ただ、正義の概念、社会がどういうことを正義だというふうに考えるかという概念は非常に大きく変わってくるわけですね。例えばお酒の税金を考えていただいてもわかりますけれども、お酒の税金を考えるときに、主として、例えば、お酒に税金をかけるんだけれども、貧しい人々が飲むようなお酒は安くして、豊かな人が飲むお酒は高くするというようなそういう貧富の格差を考慮するという考え方も一つあるでしょうし、それから、健康に悪いお酒は重くしますよ、健康にいいお酒は軽くしますよ、こういう考え方もあるわけで、例えばアルコールの濃度について税金をかけるとか、こういうことがあるわけですね。

自動車の場合にはどういうことが考慮されているかというと、大体道路関係が多いんですね。例えば自動車税というのは、先ほど言った個別財産税、固定資産税というようなものと同じように個別財産税なんですけれども、個別財産という性格と同時に、道路損傷負担金という性格があるということで考えられている。もう一つは、先ほどのお酒の例でお話ししたように、奢侈品、つまりお金持ちの持っている自動車は重くしましょうね、お金持ちではない人々が利用するような自動車は軽くしましょうねというような要素も入るというようなことが今まで考えられてきたわけであります。

ところが、私の考えでは、今は正義というような中に環境という要素が入ってきたのではないか、わざわざ高いお金を出して環境に優しい車を買った人間に対して科罰するような形で重い税金をかけるというのは正義か、恐らくここは変わってきたのではないか。
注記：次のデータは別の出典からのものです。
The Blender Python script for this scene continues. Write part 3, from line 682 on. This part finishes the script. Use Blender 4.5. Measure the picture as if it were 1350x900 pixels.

つまり、今や道路損傷負担金という性格よりも、環境損傷負担金という性格を付与した方が自動車税としては正義、社会的なジャスティスを守る税金としては、そちらの方が正義だというふうに国民は考えているのではないか、というのが自動車関係税のグリーン化であります。ところが、環境税というのは直接政策的な配慮で出てくるわけですね。